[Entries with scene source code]

** start **

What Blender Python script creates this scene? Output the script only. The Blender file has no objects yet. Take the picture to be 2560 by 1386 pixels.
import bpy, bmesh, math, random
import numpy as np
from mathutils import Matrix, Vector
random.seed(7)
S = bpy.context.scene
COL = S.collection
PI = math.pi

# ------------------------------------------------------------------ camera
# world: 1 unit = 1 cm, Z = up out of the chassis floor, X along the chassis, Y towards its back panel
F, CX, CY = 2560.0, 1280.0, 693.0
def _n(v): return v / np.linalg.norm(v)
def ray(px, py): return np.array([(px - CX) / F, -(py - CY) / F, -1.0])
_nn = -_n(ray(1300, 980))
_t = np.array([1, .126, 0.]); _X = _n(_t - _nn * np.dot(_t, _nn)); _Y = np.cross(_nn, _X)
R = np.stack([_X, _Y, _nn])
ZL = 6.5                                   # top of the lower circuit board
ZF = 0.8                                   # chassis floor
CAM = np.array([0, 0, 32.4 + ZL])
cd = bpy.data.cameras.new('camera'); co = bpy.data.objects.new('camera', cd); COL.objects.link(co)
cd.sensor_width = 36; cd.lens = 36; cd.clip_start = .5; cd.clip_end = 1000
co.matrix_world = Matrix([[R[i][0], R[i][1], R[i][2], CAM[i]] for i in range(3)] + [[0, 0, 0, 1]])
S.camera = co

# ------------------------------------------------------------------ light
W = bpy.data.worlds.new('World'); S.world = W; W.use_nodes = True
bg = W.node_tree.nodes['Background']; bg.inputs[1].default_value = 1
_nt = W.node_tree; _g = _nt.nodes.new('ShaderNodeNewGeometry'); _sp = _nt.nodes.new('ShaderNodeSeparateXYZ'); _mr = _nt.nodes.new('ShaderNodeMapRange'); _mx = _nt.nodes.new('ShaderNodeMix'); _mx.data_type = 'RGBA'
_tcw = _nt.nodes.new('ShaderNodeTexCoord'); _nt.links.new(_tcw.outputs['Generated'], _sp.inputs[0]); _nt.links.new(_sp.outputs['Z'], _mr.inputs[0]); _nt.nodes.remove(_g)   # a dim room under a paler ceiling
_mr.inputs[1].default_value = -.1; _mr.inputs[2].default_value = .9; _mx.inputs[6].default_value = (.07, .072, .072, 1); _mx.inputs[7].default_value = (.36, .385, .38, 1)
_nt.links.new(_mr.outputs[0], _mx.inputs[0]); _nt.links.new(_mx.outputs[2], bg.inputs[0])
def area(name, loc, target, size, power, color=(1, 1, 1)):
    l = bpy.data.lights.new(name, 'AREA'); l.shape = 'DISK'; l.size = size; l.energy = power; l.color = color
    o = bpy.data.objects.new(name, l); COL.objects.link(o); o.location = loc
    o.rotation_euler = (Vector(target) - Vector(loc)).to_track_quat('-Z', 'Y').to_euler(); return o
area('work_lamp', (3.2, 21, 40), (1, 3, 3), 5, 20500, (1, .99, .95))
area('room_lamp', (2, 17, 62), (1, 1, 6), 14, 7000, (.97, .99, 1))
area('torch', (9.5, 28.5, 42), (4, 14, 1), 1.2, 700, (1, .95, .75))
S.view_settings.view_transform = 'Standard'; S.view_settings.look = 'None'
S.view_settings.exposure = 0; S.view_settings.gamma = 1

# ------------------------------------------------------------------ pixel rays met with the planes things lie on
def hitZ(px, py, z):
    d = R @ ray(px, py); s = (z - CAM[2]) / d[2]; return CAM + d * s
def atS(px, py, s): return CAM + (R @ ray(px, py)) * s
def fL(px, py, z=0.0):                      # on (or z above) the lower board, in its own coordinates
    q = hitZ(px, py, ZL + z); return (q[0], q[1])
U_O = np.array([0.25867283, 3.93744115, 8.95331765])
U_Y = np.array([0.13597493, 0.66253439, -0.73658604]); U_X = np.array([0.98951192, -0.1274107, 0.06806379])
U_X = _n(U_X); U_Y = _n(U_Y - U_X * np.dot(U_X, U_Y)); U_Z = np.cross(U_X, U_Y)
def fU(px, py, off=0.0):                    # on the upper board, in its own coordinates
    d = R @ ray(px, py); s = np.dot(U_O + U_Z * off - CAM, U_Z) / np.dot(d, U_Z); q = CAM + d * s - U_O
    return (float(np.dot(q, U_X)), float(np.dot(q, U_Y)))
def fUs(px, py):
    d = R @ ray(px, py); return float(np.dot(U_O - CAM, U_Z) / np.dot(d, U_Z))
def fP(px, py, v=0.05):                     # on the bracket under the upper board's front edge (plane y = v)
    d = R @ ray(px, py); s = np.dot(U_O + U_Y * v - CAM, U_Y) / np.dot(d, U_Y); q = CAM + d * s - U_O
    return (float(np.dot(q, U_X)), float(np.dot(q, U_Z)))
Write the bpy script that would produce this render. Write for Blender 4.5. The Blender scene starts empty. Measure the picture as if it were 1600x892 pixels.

** end **

PROBLEM DESCRIPTION: Take the listing above and set it down exactly.

TASK RESPONSE:
What Blender Python script creates this scene? Output the script only. The Blender file has no objects yet. Take the picture to be 2560 by 1386 pixels.
import bpy, bmesh, math, random
import numpy as np
from mathutils import Matrix, Vector
random.seed(7)
S = bpy.context.scene
COL = S.collection
PI = math.pi

# ------------------------------------------------------------------ camera
# world: 1 unit = 1 cm, Z = up out of the chassis floor, X along the chassis, Y towards its back panel
F, CX, CY = 2560.0, 1280.0, 693.0
def _n(v): return v / np.linalg.norm(v)
def ray(px, py): return np.array([(px - CX) / F, -(py - CY) / F, -1.0])
_nn = -_n(ray(1300, 980))
_t = np.array([1, .126, 0.]); _X = _n(_t - _nn * np.dot(_t, _nn)); _Y = np.cross(_nn, _X)
R = np.stack([_X, _Y, _nn])
ZL = 6.5                                   # top of the lower circuit board
ZF = 0.8                                   # chassis floor
CAM = np.array([0, 0, 32.4 + ZL])
cd = bpy.data.cameras.new('camera'); co = bpy.data.objects.new('camera', cd); COL.objects.link(co)
cd.sensor_width = 36; cd.lens = 36; cd.clip_start = .5; cd.clip_end = 1000
co.matrix_world = Matrix([[R[i][0], R[i][1], R[i][2], CAM[i]] for i in range(3)] + [[0, 0, 0, 1]])
S.camera = co

# ------------------------------------------------------------------ light
W = bpy.data.worlds.new('World'); S.world = W; W.use_nodes = True
bg = W.node_tree.nodes['Background']; bg.inputs[1].default_value = 1
_nt = W.node_tree; _g = _nt.nodes.new('ShaderNodeNewGeometry'); _sp = _nt.nodes.new('ShaderNodeSeparateXYZ'); _mr = _nt.nodes.new('ShaderNodeMapRange'); _mx = _nt.nodes.new('ShaderNodeMix'); _mx.data_type = 'RGBA'
_tcw = _nt.nodes.new('ShaderNodeTexCoord'); _nt.links.new(_tcw.outputs['Generated'], _sp.inputs[0]); _nt.links.new(_sp.outputs['Z'], _mr.inputs[0]); _nt.nodes.remove(_g)   # a dim room under a paler ceiling
_mr.inputs[1].default_value = -.1; _mr.inputs[2].default_value = .9; _mx.inputs[6].default_value = (.07, .072, .072, 1); _mx.inputs[7].default_value = (.36, .385, .38, 1)
_nt.links.new(_mr.outputs[0], _mx.inputs[0]); _nt.links.new(_mx.outputs[2], bg.inputs[0])
def area(name, loc, target, size, power, color=(1, 1, 1)):
    l = bpy.data.lights.new(name, 'AREA'); l.shape = 'DISK'; l.size = size; l.energy = power; l.color = color
    o = bpy.data.objects.new(name, l); COL.objects.link(o); o.location = loc
    o.rotation_euler = (Vector(target) - Vector(loc)).to_track_quat('-Z', 'Y').to_euler(); return o
area('work_lamp', (3.2, 21, 40), (1, 3, 3), 5, 20500, (1, .99, .95))
area('room_lamp', (2, 17, 62), (1, 1, 6), 14, 7000, (.97, .99, 1))
area('torch', (9.5, 28.5, 42), (4, 14, 1), 1.2, 700, (1, .95, .75))
S.view_settings.view_transform = 'Standard'; S.view_settings.look = 'None'
S.view_settings.exposure = 0; S.view_settings.gamma = 1

# ------------------------------------------------------------------ pixel rays met with the planes things lie on
def hitZ(px, py, z):
    d = R @ ray(px, py); s = (z - CAM[2]) / d[2]; return CAM + d * s
def atS(px, py, s): return CAM + (R @ ray(px, py)) * s
def fL(px, py, z=0.0):                      # on (or z above) the lower board, in its own coordinates
    q = hitZ(px, py, ZL + z); return (q[0], q[1])
U_O = np.array([0.25867283, 3.93744115, 8.95331765])
U_Y = np.array([0.13597493, 0.66253439, -0.73658604]); U_X = np.array([0.98951192, -0.1274107, 0.06806379])
U_X = _n(U_X); U_Y = _n(U_Y - U_X * np.dot(U_X, U_Y)); U_Z = np.cross(U_X, U_Y)
def fU(px, py, off=0.0):                    # on the upper board, in its own coordinates
    d = R @ ray(px, py); s = np.dot(U_O + U_Z * off - CAM, U_Z) / np.dot(d, U_Z); q = CAM + d * s - U_O
    return (float(np.dot(q, U_X)), float(np.dot(q, U_Y)))
def fUs(px, py):
    d = R @ ray(px, py); return float(np.dot(U_O - CAM, U_Z) / np.dot(d, U_Z))
def fP(px, py, v=0.05):                     # on the bracket under the upper board's front edge (plane y = v)
    d = R @ ray(px, py); s = np.dot(U_O + U_Y * v - CAM, U_Y) / np.dot(d, U_Y); q = CAM + d * s - U_O
    return (float(np.dot(q, U_X)), float(np.dot(q, U_Z)))
Write the bpy script that would produce this render. Write for Blender 4.5. The Blender scene starts empty. Measure the picture as if it were 1600x892 pixels.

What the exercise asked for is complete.